Daniel Rault, président de l’association ‘Haïti Moun pour l’éducation et pour la vue‘ est du même avis. Pour lui, ‘le créole est une très belle langue mais elle ne suffit pas. C’est comme si on ne parlait que l’Occitan en France‘. Fondée en 2008 en Bretagne, le but premier de son association est de permettre aux enfants d’apprendre à lire et à écrire correctement le français. Cela passe par la fourniture de lunettes de vues mais aussi par l’apprentissage du français. ‘Là-bas, les professeurs ont souvent un niveau inférieur à la troisième. Le niveau est très bas. Même certains profs ne parlent pas le français‘, raconte Daniel.

Les écoliers de l'école Etzer Vilaire derrière l'objectif d'un bénévole d'Haiti Moun. Photo prise sur le compte facebook de l'association
Les écoliers de l’école Etzer Vilaire derrière l’objectif d’un bénévole d’Haiti Moun. Photo prise sur le compte facebook de l’association

Une fois par mois environ, des membres de l’association se rendent donc à l’école Etzer Vilaire, à Fond-des-blancs, dans le sud de l’île. Ils organisent jeux et activités pour les enfants afin de rendre l’apprentissage ludique. Problème : là-bas, l’école est difficile d’accès, au sens propre du terme. S’il est en effet aisé de se rendre à l’école quand on habite à Port-au-Prince, la réalité est toute autre pour les résidants d’une commune reculée comme Fond-des-blancs. Dans les campagnes, les enfants doivent souvent plusieurs kilomètres de marche pour atteindre leur école. Et y aller par temps de pluie est quasiment impossible. Le sol est glissant, les routes souvent inondées. Certains doivent aussi garder les troupeaux.
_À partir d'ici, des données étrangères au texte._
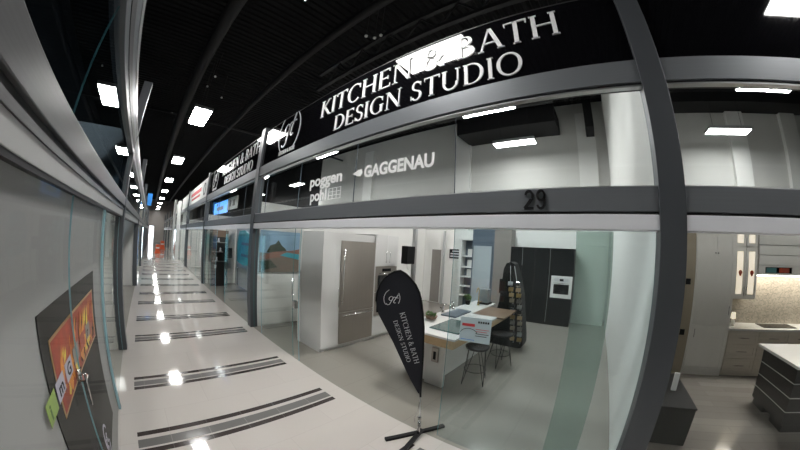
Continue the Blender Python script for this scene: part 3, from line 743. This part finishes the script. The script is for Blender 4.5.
link('screen', box(B(), 0, .05, -.25, .25, 1.05, 1.45, 0, .01), 'black', t); link('stand', box(B(), .0, .3, -.2, .2, 0, 1.05, 0, .01), 'blackc', t)

# ------------------------------------------------------------------ feather flag
FB = Vector((2.29, 1.48, 0)); nn = FB.normalized(); uu = Vector((nn.y, -nn.x, 0))
def fp(a, z, d=0): return (uu.x * a - nn.x * d, uu.y * a - nn.y * d, z)
t = thing('feather_flag', 'black teardrop feather flag with white lettering standing before the open doorway', 'flag', tuple(FB))
out = [(-.304, 1.93), (-.25, 1.905), (-.198, 1.859), (-.145, 1.80), (-.102, 1.721), (-.075, 1.63), (-.055, 1.518), (-.035, 1.36), (-.025, 1.21), (-.021, 1.05), (-.020, .88), (-.024, .74), (-.027, .60),
       (-.045, .615), (-.131, .761), (-.235, .97), (-.34, 1.182), (-.43, 1.34), (-.5, 1.46), (-.525, 1.52), (-.535, 1.594), (-.53, 1.69), (-.505, 1.778), (-.468, 1.84), (-.418, 1.886), (-.36, 1.92)]
b = B(); prism(b, out, fp, -.004, .004); link('fabric', b, 'fabric', t)
b = B(); edge = [(-.535, 1.60), (-.53, 1.69), (-.505, 1.778), (-.468, 1.84), (-.418, 1.886), (-.36, 1.92), (-.304, 1.932), (-.25, 1.905), (-.198, 1.859), (-.145, 1.80), (-.102, 1.721), (-.075, 1.63), (-.055, 1.518), (-.035, 1.36), (-.022, 1.05), (-.018, .74), (-.012, .56)]
tube(b, [fp(a, z) for a, z in edge], .011, 8); link('sleeve', b, 'black', t)
link('pole', tube(B(), [fp(-.012, .60), fp(-.006, .42), fp(0, .10)], [.006, .007, .009], 8), 'alu', t)
b = B(); tube(b, [fp(-.004, .30), fp(-.003, .26)], .02, 10); tube(b, [fp(0, .23), fp(0, .04)], [.017, .019], 10); tube(b, [fp(-.01, .52), fp(-.03, .36), fp(-.06, .28), fp(-.05, .22)], .003, 5); link('ground_spindle', b, ['chrome'], t)
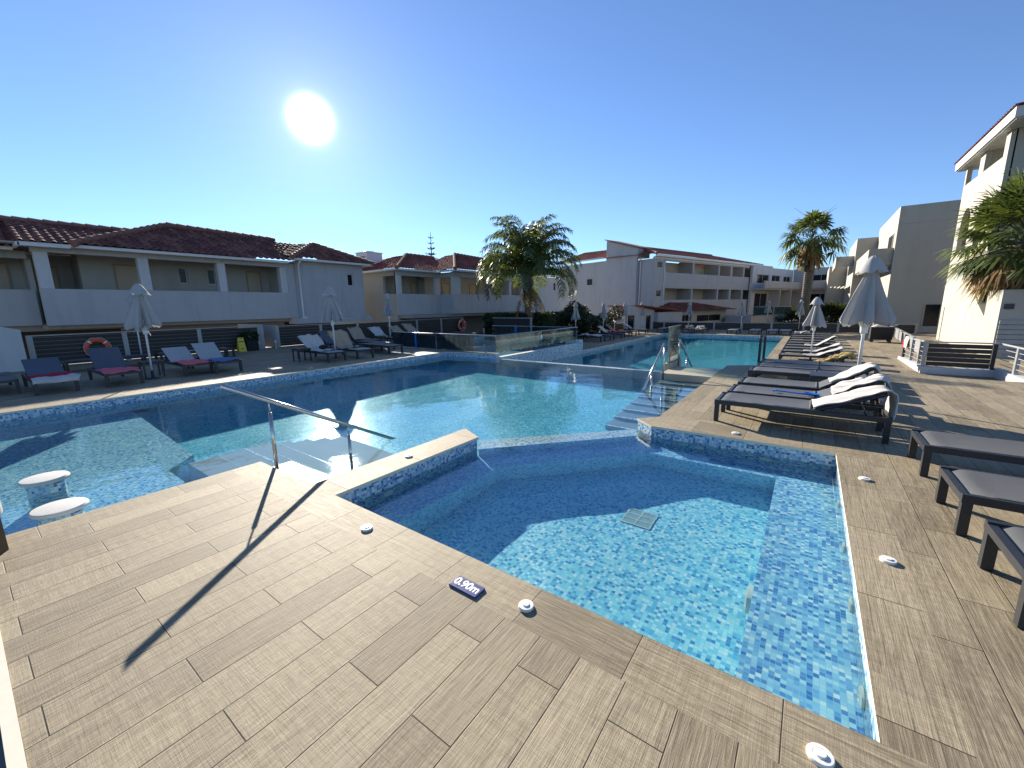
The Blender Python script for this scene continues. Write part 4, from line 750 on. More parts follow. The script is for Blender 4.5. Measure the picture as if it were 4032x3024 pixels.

Aujourd’hui, les francophones Haïtiens sont souvent ceux qui possèdent un capital social et économique plus important, comme les médecins ou les ingénieurs. Le créole haïtien est, lui, parlé par l’ensemble de la population‘, relate Daniel. Parler français est indispensable pour trouver un emploi correctement rémunéré, ce qui explique en partie la misère sociale dans laquelle se trouvent beaucoup d’Haïtiens. L’Etat lui, est complètement démuni face à l’ampleur des travaux tant au niveau des infrastructures que des programmes scolaires. Et le tremblement de terre de 2010 n’a rien arrangé. Ainsi, lorsque la majorité des enfants seront scolarisés, le développement du pays pourra vraiment avoir lieu. Pour Winddy, ‘le développement du pays passera avant tout par l’éducation‘.